These are the practical steps involved in the approach I’m taking to making sense of longitudinal qualitative data. In my case, these were 5 interviews with 18 people over 2 years. I had a interview guide for each one which was structured around the objective biographical markers pertinent to the participants (they were all students in the same year, doing different degrees, at the same university) but within the constraints of these reference points, the interviews were effectively unstructured. My initial analysis involved a pretty in depth iterative process of familiarisation, which I’ll write about in another post. After this, I’m taking what I term a morphogenetic approach to biographical research, aiming to reconstruct the crucial moments – which spark of processes of personal change and growth – underlying the direction in which an individual’s psychobiography unfolds.

My intention here is to get to the causal processes underlying the empirical observations I’ve made about participant’s biographies. The central claim underlying this is that an individual’s reflexivity, in the form of their internal conversations, shapes the direction their life takes – and how they change as part of the process – through its application within the context of specific ‘issues’ created by all manner of life events. It’s in the attempts to resolve such issues that we become who we are. While we exercise deliberative agency, we do so in a truncated way – we shape the direction our lives take but we do so, on the basis of fallible knowledge, through our attempts to cope with the personal issues posed by a social world which forever outstrips our control and full knowledge. There’s an order to any individual’s biographical trajectory which can be causally explained but, crucially, that order is something which emerges relationally rather than solely from the subjective intentions of the subject or the objective properties of their circumstances.
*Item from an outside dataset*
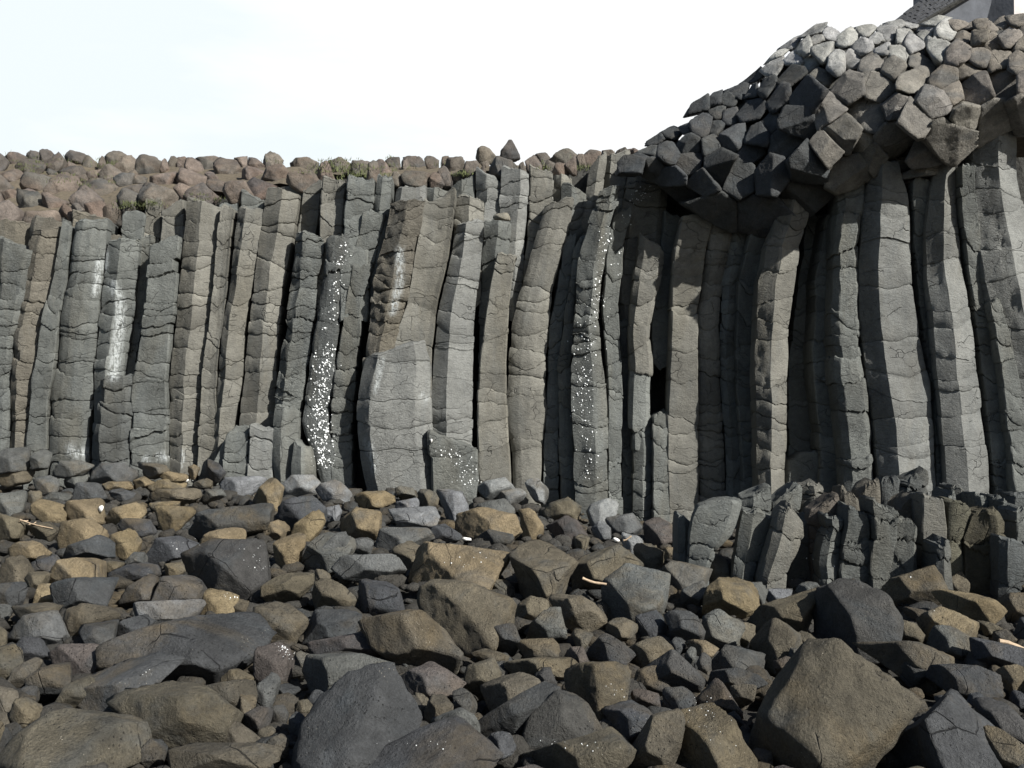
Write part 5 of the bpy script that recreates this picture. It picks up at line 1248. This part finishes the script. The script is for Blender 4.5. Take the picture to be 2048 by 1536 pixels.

These are the practical steps I’m taking as I go through the data. I’ve got ‘points to watch for’ (e.g. the move to university, first year exams, moving into private accommodation etc) which are party based on the interview schedule and partly emergent from the familiarisation process. However though I want to make sure I’m particularly watchful for these events, I otherwise want to stay as close to the data as possible.

  1. Locate an event that interrupts the stable reproduction of personal life: any event that gives rise to an ‘issue’ which preoccupies the internal conversation of the subject. What social domain(s) do the factors underlying the event occur in? 
  2. How does the subject construe the event itself and the factors underlying it?
  3. How do they seek resolution of the ‘issue’? If they seek resources to support their attempt to resolve the ‘issue’, what are these, what is their history with them and what social domains do they reside within?
  4. If/when they resolve the ‘issue’, how has it changed the subject as a person? How has it changed circumstances across all social domains?